FWD.us releases new report on the “family tax” associated with incarceration
As reported in this new NPR piece, according “to a report released this week from FWD.us, an advocacy organization aimed at criminal justice reform, having a loved one in prison or jail is estimated to cost families across the country nearly $350 billion each year — about four times the amount the federal government estimates it costs taxpayers annually to operate the nation’s prisons and jails.” Here is more:
On average, people with a family member behind bars spend around $4,000 a year on their incarcerated loved ones, the report says. “That’s a lot of money for anybody,” says Zoë Towns, the organization’s executive director. “It’s important to understand that it’s actually falling on those families that can least afford it.”
Towns’ organization, in partnership with researchers at Duke University and NORC, a nonpartisan research group at the University of Chicago, surveyed more than 1,600 people and conducted focus groups to identify the wide range of costs that come with having a family member in prison or jail: Families pay for emails and phone calls to their loved ones. They spend money traveling to visit them [and] they send what they can for commissary purchases.

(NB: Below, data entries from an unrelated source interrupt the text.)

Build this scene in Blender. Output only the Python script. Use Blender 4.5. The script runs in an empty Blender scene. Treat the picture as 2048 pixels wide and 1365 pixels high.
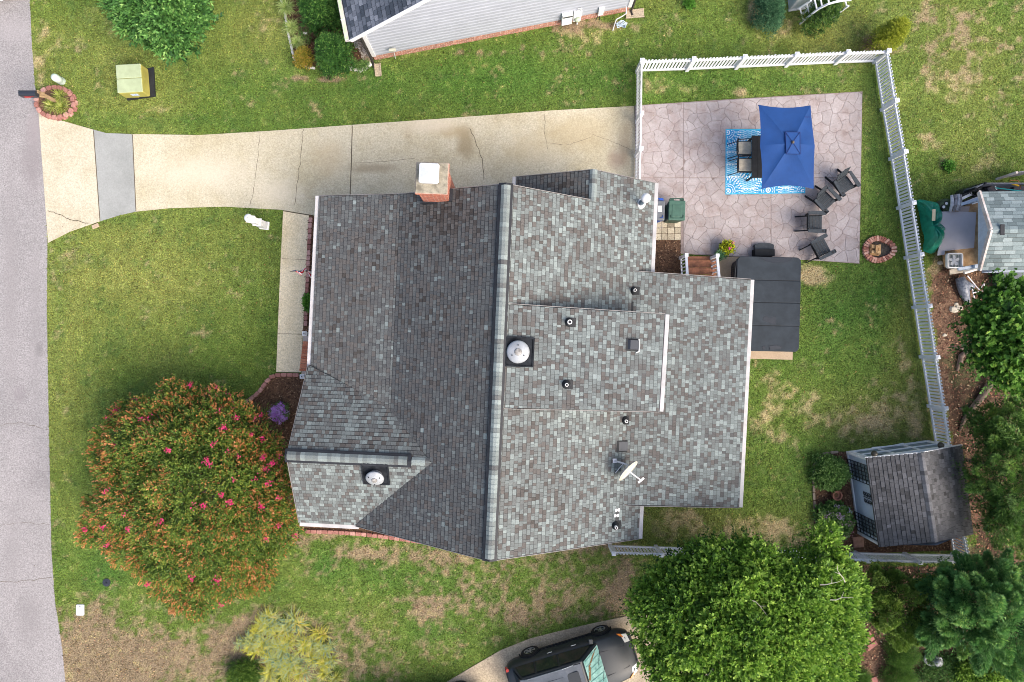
import bpy, math, random
import numpy as np
from mathutils import Vector, Matrix

# ------------------------------------------------------------------ camera, sky, sun, exposure
S = bpy.context.scene
CAMH = 25.8          # drone height over the lawn, metres
FPX = 1365.3         # focal length in pixels of the 2048 px wide photograph (24 mm equivalent)
cam = bpy.data.cameras.new('camera')
cam.lens = 24.0; cam.sensor_width = 36.0; cam.clip_end = 6000; cam.clip_start = 0.1
camo = bpy.data.objects.new('camera', cam); S.collection.objects.link(camo)
camo.location = (0, 0, CAMH); camo.rotation_euler = (0, 0, 0)
S.camera = camo
SUN_EL = 44.0; SUN_AZ = -37.0      # azimuth measured from +x, counter-clockwise
w = bpy.data.worlds.new('World'); S.world = w; w.use_nodes = True
nt = w.node_tree; nt.nodes.clear()
sky = nt.nodes.new('ShaderNodeTexSky'); sky.sky_type = 'NISHITA'; sky.sun_disc = False
sky.sun_elevation = math.radians(SUN_EL)
sky.sun_rotation = math.radians(90 - SUN_AZ)
sky.air_density = 1.0; sky.dust_density = 6.0; sky.ozone_density = 1.0
bg = nt.nodes.new('ShaderNodeBackground'); bg.inputs['Strength'].default_value = 0.15
wo = nt.nodes.new('ShaderNodeOutputWorld')
nt.links.new(sky.outputs[0], bg.inputs[0]); nt.links.new(bg.outputs[0], wo.inputs[0])
sun = bpy.data.lights.new('sun', 'SUN'); sun.energy = 1.05; sun.angle = math.radians(50); sun.color = (1, .965, .92)
suno = bpy.data.objects.new('sun', sun); S.collection.objects.link(suno)
sd = Vector((math.cos(math.radians(SUN_EL)) * math.cos(math.radians(SUN_AZ)),
             math.cos(math.radians(SUN_EL)) * math.sin(math.radians(SUN_AZ)), math.sin(math.radians(SUN_EL))))
suno.rotation_euler = sd.to_track_quat('Z', 'Y').to_euler(); suno.location = (0, 0, 60)
S.view_settings.view_transform = 'Standard'; S.view_settings.look = 'None'
S.view_settings.gamma = 1; S.view_settings.use_curve_mapping = False
S.view_settings.exposure = 1.12
S.cycles.filter_width = 0.95; S.cycles.max_bounces = 6; S.cycles.diffuse_bounces = 3; S.cycles.transparent_max_bounces = 8

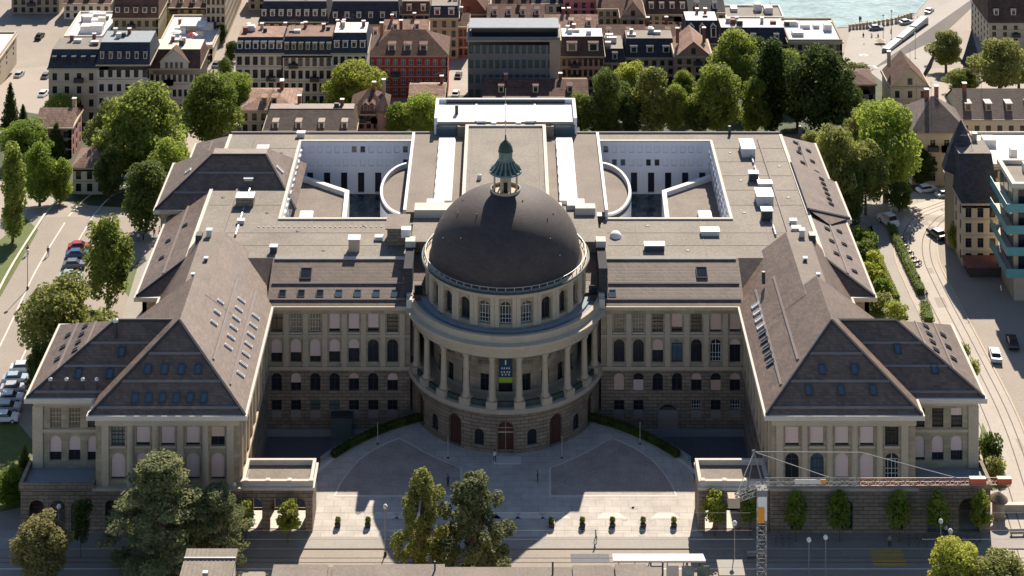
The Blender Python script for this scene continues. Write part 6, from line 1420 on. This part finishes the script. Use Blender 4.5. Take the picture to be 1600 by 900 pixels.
# --- café parasols and awnings on the quay and small clutter
for i, (u, v, m, lb) in enumerate(((1350, 100, 'white', 'white parasol at the café by the quay'), (1362, 118, 'offwhite', 'off-white parasol below the white one at the café'), (1375, 75, 'cream', 'cream parasol in the middle of the quay'))):
    T = empty('parasol', spot(u, v), label=lb, cat='parasol', group='café parasols by the quay'); MB().tube((0, 0, 0), (0, 0, 2.5), .05).build('pole', 'metal_light', T); MB().lathe([(1.7, 2.1), (.8, 2.45), (0, 2.75)], 8).build('canopy', m, T)
    MB().lathe([(.4, 0), (.4, .12), (.05, .2)], 10).build('foot', 'metal_dark', T)

rq = random.Random(5)
for i in range(14):
    t = rq.random(); u, v = 1335 + 95 * t + rq.uniform(-12, 20), 30 + 70 * rq.random()
    person(int(u), v, rq.choice(('cloth_black', 'cloth_blue', 'cloth_grey')), rq.choice(('cloth_black', 'cloth_blue')), rq.uniform(0, 360), 'tiny dark-clad pedestrian among the crowd on the sunny quay', walk=i % 2, group='crowd on the quay')
for i, (u, v, m, lb) in enumerate(((30, 120, 'car_silver', 'silver car on the valley street beside the white block'), (62, 60, 'car_black', 'black car driving up the valley street'), (68, 150, 'car_white', 'white car parked below the cream corner house'), (72, 122, 'car_grey', 'grey car parked beside the cream corner house'),
        (344, 150, 'car_white', 'white car in the lane left of the mansard row'), (338, 104, 'car_grey', 'grey car farther up the lane left of the mansard row'), (712, 150, 'car_white', 'white car beside the dark red house'), (716, 122, 'car_black', 'black car in the alley by the grey office'),
        (1555, 560, 'car_silver', 'silver car in the shadow of the teal balconies'), (1582, 540, 'car_black', 'black car in the shadow of the teal balconies'))):
    car(u, v, 84, m, lb, 'cars in the side streets')
for k in range(7):                       # quay rails and kerb lines
    pts = [GP(1330 + 14 * k + 20 * t, 110 - 85 * t)[:2] for t in (0, .25, .5, .75, 1)]
    strip('tram_rail', pts, .22, 'steel_rail', .05, bpy.data.objects['quay'])
b = MB()
pts = [GP(u, v)[:2] for u, v in ((1328, 46), (1360, 42), (1400, 35), (1428, 26))]
o = tag(empty('river_railing', (pts[0][0], pts[0][1], ground_z(pts[0][1])), label='stone parapet with posts along the river quay'), cat='railing')
for p, q in zip(pts, pts[1:]):
    n = 6
    for i in range(n):
        c = Vector(p).lerp(Vector(q), i / n) - Vector(pts[0]); MB().box(c.x - .35, c.x + .35, c.y - .35, c.y + .35, -.5, 1.5).build('post', 'trim', o)
    a, c = Vector(p) - Vector(pts[0]), Vector(q) - Vector(pts[0]); MB().tube((a.x, a.y, 1.0), (c.x, c.y, 1.0), .18, n=5).build('rail', 'trim', o)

The new FWD.us report is headlined “We Can’t Afford It: Mass Incarceration and the Family Tax,” and here is the start of its executive summary:
It is well established that the United States has one of the highest incarceration rates in the world and the criminal justice system is a defining and damaging feature in the lives of far too many American families. In 2018, FWD.us was the first to document that a staggering 1 in 2 adults in the United States has an immediate family member who has been incarcerated.
What is too often left out of this conversation is the role that the incarceration crisis plays in the f inancial well-being of American families. Yet it is nearly impossible to separate the economic uncertainty that so many families are experiencing today from the widespread impact of incarceration. The costs associated with having a family member who is incarcerated are crippling, but opaque governance of prisons and jails, the stigma associated with incarceration, and other factors limit the public’s exposure to these costs, leading them to be more often talked about at kitchen tables rather than town halls.
Now, for the first time, FWD.us has worked with leading researchers at Duke University and NORC at the University of Chicago to document that incarceration is costing families with incarcerated loved ones almost $350 billion every year. As part of this research, we’ve also found that people with an immediate family member (parent, sibling, child, grandchild, spouse, or co-parent) in prison are spending an average of nearly $4,200 annually to stay in touch with and support each of their loved ones behind bars.